Язык и сознание пытаются освоить элементы параязыка. Но это получается плохо, ибо у смеха и плача, помимо феноменологии, есть и онтология. Они живут собственной жизнью, представляют собою наследие доязыкового прошлого и сопротивляются той феноменологии, которую мы им навязываем. Параязыковые знаки, сделанные из живых остатков этой древней системы, не всегда годятся для тех функций, которые диктуются культурой. В этом их коренное отличие от более молодых, собственно языковых знаков, не имеющих претензий на самостоятельность. Собственно языковые знаки — это знаки конвенциональные (условные) и, соответственно, подконтрольные воле. Ими управляет эволюционно более молодая пирамидная система мозгового контроля, в которой главенствует новая кора головного мозга. Как мы уже говорили, непроизвольный смех и плач контролируются древней экстрапирамидной системой. Но в той мере, в которой эти проявления можно подчинить воле и слову, включается пирамидная система. Обе системы начинают соперничать. В результате параязык современного человека — это и язык, и неязык. Перед нами почти нерасчленимый конгломерат из конвенциональных знаков (символов) и досимволических, неконвенциональных средств, постоянно переключающихся из языкового режима, который базируется на произвольном контроле, в доязыковой режим (древний, автономный).

Таким образом, можно сделать вывод, что речь сквозь плач — «симфония» речевых (произвольных, символических) и доречевых (непроизвольных, сигнальных) средств общения.

К описанию телесной пластики плача-причитания мы и обратимся.

Плачевой речитатив предполагает определенное положение тела, определенные техники дыхания, движения и речепорождения. Теме причитаний посвящено множество исследований, но, в отличие от поэтики, языка, интонации и напева, о пластике тела в момент причитания авторы пишут не часто. Поэтому мне проще обратиться к собственному полевому опыту записи причитаний, а также к видеозаписям, которые были сделаны моими коллегами-фольклористами во время экспедиций на Русский Север и которыми я могу воспользоваться. Обычное положение тела причетницы, если она причитает в голос, — склоненная голова и прикрытое рукой или платком лицо, или же ладонь прикрывает нижнюю часть лица. Ту же позу мы видим на архивных фотографиях карельских плакальщиц. Собственно, в словаре В.И. Даля значение глагола «пригорюниться, подгорюниться» — «обнаружить осанкой, видом своим горе, скорбь, грусть». Именно такую «осанку» и имеют плакальщицы.

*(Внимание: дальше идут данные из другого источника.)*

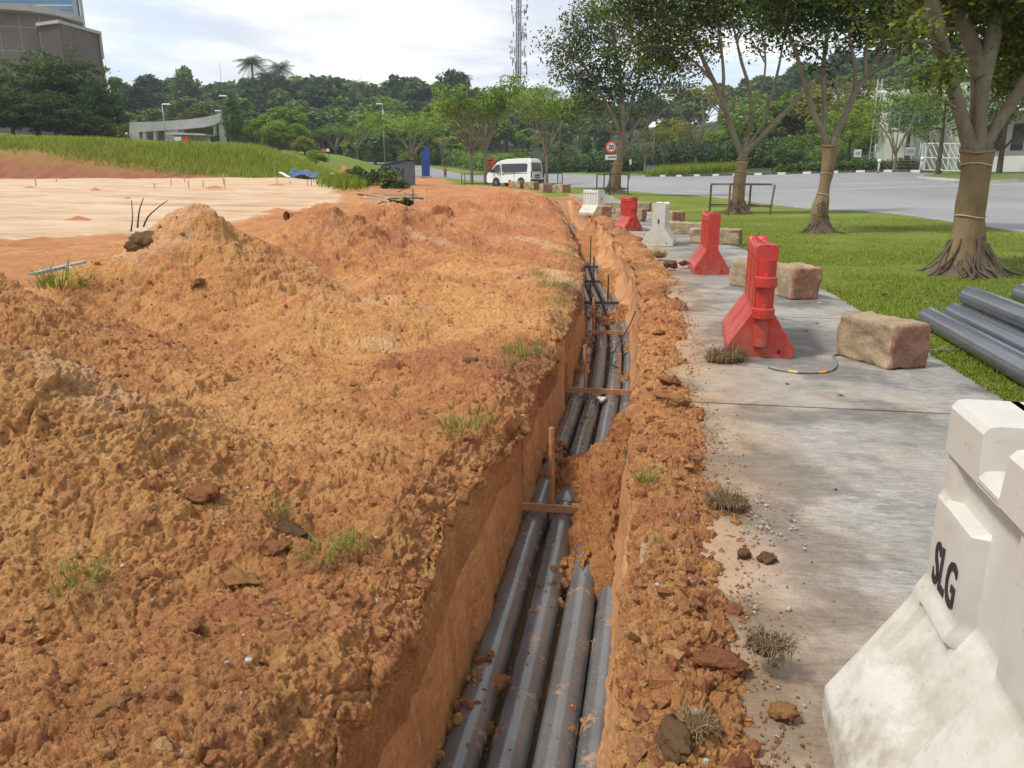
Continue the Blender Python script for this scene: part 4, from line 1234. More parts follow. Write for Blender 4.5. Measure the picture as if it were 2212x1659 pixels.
# ------------------------------------------------------------------ water barriers
def text_obj(body, size, mat, parent, loc, rot, ext=.001, name='lettering', spacing=1.0, bold=0.0, squeeze=1.0):
    cu = bpy.data.curves.new(name, 'FONT'); cu.body = body; cu.size = size; cu.extrude = ext; cu.align_x = 'CENTER'; cu.align_y = 'CENTER'
    cu.space_character = spacing; cu.offset = bold; cu.resolution_u = 3
    t = bpy.data.objects.new(name, cu); COL.objects.link(t)
    me = bpy.data.meshes.new_from_object(t)
    bpy.data.objects.remove(t)
    me.materials.clear(); me.materials.append(mat)
    if squeeze != 1.0:
        for v_ in me.vertices: v_.co.x *= squeeze
    o = bpy.data.objects.new(name, me); o.location = loc; o.rotation_euler = rot
    return link(o, parent)
def barrier(loc, rz, mat, label, L=1.25, H=.955, wb=.29, wt=.098, zb=.10, zf=.40, nrib=3, coupl=True, notch=0, panel=False, group='plastic water barriers along the path', tt=.115, flip=False, kneepow=1.0):
    root = empty('water_barrier', loc, rz, label, 'barrier', group)
    ny_ = 110
    ys_ = np.linspace(-L / 2, L / 2, ny_)
    zs_ = np.r_[np.linspace(0, zb, 5), np.linspace(zb, zf, 26)[1:], np.linspace(zf, H - tt, 26)[1:], np.linspace(H - tt, H, 9)[1:]]
    nz = len(zs_)
    def hw(z):
        return np.where(z < zb, wb, np.where(z < zf, wt + (wb - wt) * (1 - (z - zb) / (zf - zb)) ** kneepow, wt))
    Yg, Zg = np.meshgrid(ys_, zs_, indexing='ij')
    W = hw(Zg)
    # recessed flutes in the side above the foot, below the head
    inside = sstep(zb + .02, zb + .09, Zg) * sstep(H - tt - .0, H - tt - .03, Zg)
    rib = np.zeros_like(W)
    if nrib:
        pos = np.linspace(-L * .36, L * .36, nrib * 2 + 1)
        for p_ in pos:
            rib = np.maximum(rib, sstep(.055, .035, np.abs(Yg - p_)))
        W = W - .028 * rib * inside
    if panel:
        pz = sstep(.36 + .32 * np.clip(panel + .15 - Yg, -1, 1), .385 + .32 * np.clip(panel + .15 - Yg, -1, 1), Zg) if False else sstep(.40, .43, Zg)
        pc = sstep(.145, .13, np.abs(Yg - panel)) * sstep(.715, .695, Zg) * pz
        rec = sstep(zb + .10, zb + .22, Zg) * sstep(H - tt, H - tt - .02, Zg) * sstep(.20, .18, np.abs(Yg - (panel - .14)))
        W = W - .028 * rec * (1 - pc) + .012 * pc
    W = W - .012 * sstep(H - tt, H - tt - .012, Zg) * (1 if panel else .6)
    Ht = np.zeros(ny_)
    if notch:
        for c_, w_, d_ in notch: Ht = np.maximum(Ht, d_ * sstep(w_ / 2 + .008, w_ / 2, np.abs(ys_ - c_)))
    else:
        Ht = .028 * sstep(L * .33 + .02, L * .33, np.abs(ys_))
    # rounded top corners
    Zq = Zg - Ht[:, None] * sstep(H - tt * 1.1, H - .01, Zg)
    endr = sstep(0, .012, (L / 2 - np.abs(ys_)))[:, None]
    W = W * (1 - .03 * (1 - endr))
    Wt = W - .012 * sstep(H - .012, H, Zg)
    left = np.stack([-Wt, Yg, Zq], -1); right = np.stack([Wt, Yg, Zq], -1)[:, ::-1]
    tx = np.linspace(-1, 1, 13)[1:-1]
    wtop = Wt[:, -1]
    top = np.stack([wtop[:, None] * tx[None], np.repeat(ys_[:, None], 11, 1), Zq[:, -1:] + .004 + 0 * tx[None] - (.018 * np.exp(-(tx[None] / .22) ** 2) if not notch else 0)], -1)
    ring = np.concatenate([left, top, right], 1)
    m_ = ring.shape[1]
    V = ring.reshape(-1, 3)
    Fs = gridfaces(ny_, m_)
    cap = []
    for i0 in (0, (ny_ - 1) * m_):
        for a in range((m_ - 1) // 2):
            b = m_ - 1 - a
            if b - a < 2: break
            cap.append([i0 + a, i0 + a + 1, i0 + b - 1, i0 + b])
    Fs = np.r_[Fs, np.array(cap)]
    body = npmesh('body', V, Fs, mat, root)
    bm = bmesh.new(); bm.from_mesh(body.data); bmesh.ops.remove_doubles(bm, verts=bm.verts, dist=1e-5); bmesh.ops.recalc_face_normals(bm, faces=bm.faces)
    for e in bm.edges: e.smooth = not (len(e.link_faces) == 2 and e.calc_face_angle(0) > .6)
    for f in bm.faces: f.smooth = True
    bm.to_mesh(body.data); bm.free()
    if coupl:
        ye = L / 2 if flip else -L / 2; sg = 1 if flip else -1
        mb = MB()
        mb.tube([(0, ye - sg * .01, .10), (0, ye - sg * .01, H - tt)], .066, 22)
        smooth_angle(mb.build('end_column', mat, root))
        for zc_ in (.39, .655):
            mb = MB()
            yc_ = ye + sg * .012
            mb.tube([(0, yc_, zc_ - .045), (0, yc_, zc_ - .038), (0, yc_, zc_ + .038), (0, yc_, zc_ + .045)], [.086, .094, .094, .086], 26)
            mb.tube([(.0, ye + sg * .06, zc_ + .04), (.0, ye + sg * .06, zc_ + .080)], [.027, .024], 14)
            smooth_angle(mb.build('coupling_ring', mat, root))
    # drain plug
    mb = MB(); mb.tube([(-wb * .92 if not flip else wb * .6, -L / 2 - .004, .06), (-wb * .92 if not flip else wb * .6, -L / 2 + .01, .06)], .018, 12)
    mb = MB(); mb.tube([(wb * .55, -L / 2 - .004, .055), (wb * .55, -L / 2 + .01, .055)], .016, 12)
    mb.build('drain_plug', M['black'], root)
    return root
def bpos(u, v, z=None):
    p = gz(u, v, 0)
    for _ in range(4):
        p = gz(u, v, Ts(p.x, p.y) + .004)
    return p
def place_barrier(u, v, yaw, *a, **k):
    """(u, v): foot of the near end"""
    L = k.get('L', 1.25)
    p = bpos(u, v); d = Vector((math.sin(yaw), math.cos(yaw), 0))
    c = p + d * L / 2; c.z = p.z + .002
    return barrier(c, -yaw, *a, **k)
b1 = place_barrier(1640, 772, math.radians(13), M['red'], 'nearest red plastic barrier with two round couplings on its end', wb=.285, wt=.088, nrib=1)
b2 = place_barrier(1536, 594, math.radians(8), M['red'], 'second red plastic barrier with mud on its foot, fluted side facing the trench', L=1.15, coupl=False, nrib=2)
b3 = place_barrier(1420, 531, math.radians(16), M['whitep'], 'middle white plastic barrier between two red ones', L=1.0, coupl=False, nrib=2, wb=.36, wt=.155)
b4 = place_barrier(1368, 499, math.radians(-8), M['red'], 'farthest and smallest looking red plastic barrier', L=1.1, nrib=2, wb=.28)
b5 = place_barrier(1298, 466, math.radians(-26), M['whitep'], 'farthest white plastic barrier, at the curve of the trench', L=1.1, coupl=False, nrib=2, wb=.36, wt=.15)
for br, zz in ((b3, .55), (b5, .62)):
    mb = MB(); mb.box((0, -.5 * (1.0 if br is b3 else 1.1) - .004, zz), (.03, .012, .10)); mb.build('handle_slot', M['black'], br)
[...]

Опишу одну из видеозаписей, которую мои коллеги сделали в 2016 году в Мезенском районе Архангельской области, в деревне Мелогора. Они стали свидетелями похорон пожилой местной жительницы. Перед выносом гроба происходило прощание с покойницей в доме: в центре — закрытый гроб, окна и зеркала занавешены. Вдоль стен сидят на лавках и стоят родственники умершей, кто-то тихо переговаривается, кто-то всхлипывает. Прощаться с покойной пришла пожилая соседка умершей. Она села у изголовья и начала причитать, обращаясь к покойнице. Не все слова удалось расслышать, но кое-что — удалось:

...И сама ты поздравила, ой, с днем рождения 

А уж удался мне...
Да, Татьяна Петровна, ты умерла
Да так скорёхонько, так ранехонько!

И не нажилась, не напозорилась.
А ты достойна хорошей смерточки, 

А уготова(на) ты Богу Господу,
А видно ты-то готовиласи,
А видно-то будто бы ты просила-то, 

А ты жила-то да одинехонько,
Когда холодно, когда как еще…

Еще живем...
Только, Татьяна да свет Петровна,
Я тебе-то еще да поконаюся,
Тебе-то подомогаюся:
А ты скажи, как встретишь ли моих родителей, 

А ты не встретишь ли, не увидишь ли,
А ты скажи-ко им, пожалуйста,
А про меня, про горюшицу.
И пускай они меня прибирают,
А прибирают да поскорее...
И не глядят мои очи ясные,
Меня не носят ноги резвые
А до каких годов я дожила...
Ой, я все на тебя смотрела,
А теперь больше не увижу...
А поклонись там всем нашим родителям, 

Бабушкам и дедушкам,
И скажи: «От нас всем поклон».
Там сестрицам нашим молись,
Всем дядюшкам, тетушкам.

На видеозаписи хорошо видно, что присутствующие в доме собрались вокруг тела, они о покойнице говорят как о «ней», в третьем лице. Скорбящие окружают тело, с которым прощаются, причетница же, зайдя в дом и присев у изголовья гроба, возвращает ей ее субъектность, делая ее адресатом речи. Тем самым сообщает, что смерти-небытия нет, но есть переход, и она свидетельница этого перехода. Она говорит о жизни покойной, о том, что жила она одиноко, что ей бывало иногда холодно, иногда «как еще». Она рассказывает это при собравшихся детях и внуках. Ее роль очень значима, авторитет ее высок: она имеет право говорить то, что думает и чувствует о чувствах и действиях других людей. Она берет на себя право на моральную оценку. Смысл происходящего на глазах меняется, это уже не прощание с телом. Присутствующие — свидетели величественного события. Покойница готовилась к своему уходу и оказалась достойна хорошей смерти, об этом свидетельствует причетница. Теперь она отправляется к умершим, к сонму «родителей».